DMB’s proposal, to no surprise considering the project’s size and its potential effect on the growth rate here, was met with heavy opposition as well. Residents questioned the speed at which it would be developed. They questioned whether it was the right area and whether a majority of the sales-tax dollars would leak into Gilroy or Salinas. They questioned the schematically-drawn nature of such planned communities.

Ultimately, it didn’t reach its anticipated, countywide vote. DMB earlier this year announced it was pulling the plug on the project. The company blamed the move on the poor economy, and instead focused its attention on a proposal for a 12,000-home development in Redwood City.

2. Michael Rodrigues found guilty

In June 2007, then-Sgt. Michael Rodrigues of the San Benito County Sheriff’s Office shot and killed an unarmed, drugged man on the side of Highway 156. Though he didn’t face criminal penalties for the decision, which was backed by the sheriff and deemed justified by the district attorney, the controversy sparked vast attention surrounding the 25-year office veteran.

Around that same time, women started coming forward. One after another, victims reported how that same deputy, who’s name is about as well known as the mayor’s in San Benito County, had raped them.

Four cases went to trial. The jury found Rodrigues guilty of raping three women, a total of four times between 1999 and 2006. A judge put him away for 60 years to life.

Along the way, however, the story took twist after turn after twist. Going back to the 2007 shooting, we learned that Rodrigues’ then-11-year-old daughter, who had been allowed to ride along in the patrol car, witnessed the shooting and reported to investigators she saw her father fire his gun at Israel Guerrero as he ran away. Sheriff Curtis Hill, though, deemed the girl “mistaken,” while the official police report purported to confirm Rodrigues’ story that the man had advanced toward him and he felt his life was in “imminent danger.”

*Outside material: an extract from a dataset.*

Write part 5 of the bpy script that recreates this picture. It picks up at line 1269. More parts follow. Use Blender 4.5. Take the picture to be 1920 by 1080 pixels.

It was just the beginning, and now, two and a half years later, the story has come full circle. Rodrigues will spend the rest of his life in state prison. Justice is served. For Guerrero’s family, though, the pursuit continues because they’re suing Rodrigues in federal court over the shooting.

1.Sewer spill and moratorium

Blame it on a gopher, as city officials did at the time, or blame it on lacking foresight by Hollister’s leaders. The sewer spill in 2002 and subsequent building moratorium that followed was the biggest and most enduring story of the decade in San Benito County.

Not just because 15 million gallons of treated sewage poured into the San Benito River in May 2002, after a breach in a berm burst at the wastewater ponds. The environmental impact was a start, a relative blip.

The economic consequence was a disaster, the residual effects of which continue on today.

Contractors were forced to leave town to find work. Businesses interested in developing here had just about no choice but to walk away. If developers had Hollister on the radar before the state-mandated building moratorium implemented in September of that year, they didn’t anymore.

From an economic perspective, the recovery couldn’t even begin until the city reached a slate of ambitious milestones set forth by the state, including the completion of a new wastewater plant to handle the capacity – and more – that built up during the Silicon Valley commuter population boom in the years prior to the spill.

From the government end, the infrastructure cleanup became city leaders’ primary focus for most of the decade. Initially, Hollister officials projected the new plant would get done by September 2005. But it became more complicated, and more costly, than first envisioned. Plant construction started in late 2006.

The moratorium that was supposed to last for three years stretched into 2008 when the project was completed. In December of that year, the water board that once chided Hollister leaders for blatantly neglecting a significant problem had high praise for their efforts toward finishing the sewer plant and establishing the necessary infrastructure for future growth.

The city’s gates once again opened to developers. Since then, building business in Hollister has been slow moving, but the potential now exists to recover that had been washed away for six years.